Este no es un caso como el de Soria. Este es un asunto infinitamente más grave, que exige mucho más que el silencio, las elusiones retóricas o la resistencia pasiva
De aquél gobierno apenas sobreviven unos cuantos políticos en ejercicio. Uno de ellos es el presidente Mariano Rajoy y otro es el entonces ministro de Defensa y ahora embajador en Londres, Federico Trillo. Y sobre ambos se ha desatado ya una tormenta política ante la cual van a tener muy escasas y débiles defensas. La oposición en pleno exige el cese del embajador, un precio político bajo en relación con lo que afirman por unanimidad los consejeros de Estado: que el ministerio que ocupaba Trillo tendría que haber adoptado medidas para despejar el riesgo del que ya había sido advertido.

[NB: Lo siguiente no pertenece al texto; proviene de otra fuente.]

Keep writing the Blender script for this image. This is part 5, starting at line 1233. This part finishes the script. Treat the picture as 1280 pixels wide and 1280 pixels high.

A un reproche de esa magnitud hay que dar una respuesta y ésa no ha de ser necesariamente económica, porque las familias ya han recibido indemnizaciones por parte del Estado, sino moral. Y la respuesta moral sólo puede tener una dimensión, que es política. Federico Trillo debería abandonar voluntariamente su puesto en Londres y no porque resulte "vergonzoso", como dice Podemos, que alguien con la responsabilidad que le atribuye el Consejo de Estado represente a España ante el Reino Unido, sino porque desde ahora mismo está en deuda pública indisimulable con los padres, hermanos, mujeres de los 62 hombres que murieron por la desidia de quienes estaban obligados a proteger sus vidas fuera de los campos de batalla.
Mariano Rajoy ha tratado de defenderse en primera instancia ante una noticia que desconocía. Pero sus declaraciones iniciales a este respecto no sirven ya. Debe pensar si él también está desde ahora en deuda con la memoria de los fallecidos. Pero, si creyera que no, debería entonces considerar el precio político que va a tener que pagar a partir de hoy por mantener al antiguo ministro de Defensa en su puesto de embajador. Este no es un caso como el de Soria, que se saldó con la salida de ministro de Industria. Este es un asunto infinitamente más grave, más serio y más trascendente que exige mucho más que el silencio, las elusiones retóricas o la resistencia pasiva.
Independientemente de que se llegue a reabrir el caso, como parece que van a pedir las familias de los militares fallecidos, el hecho incontestable es que el Consejo de Estado no ha dejado al presidente del Gobierno más que una salida digna y moral. Y al embajador en Londres tampoco.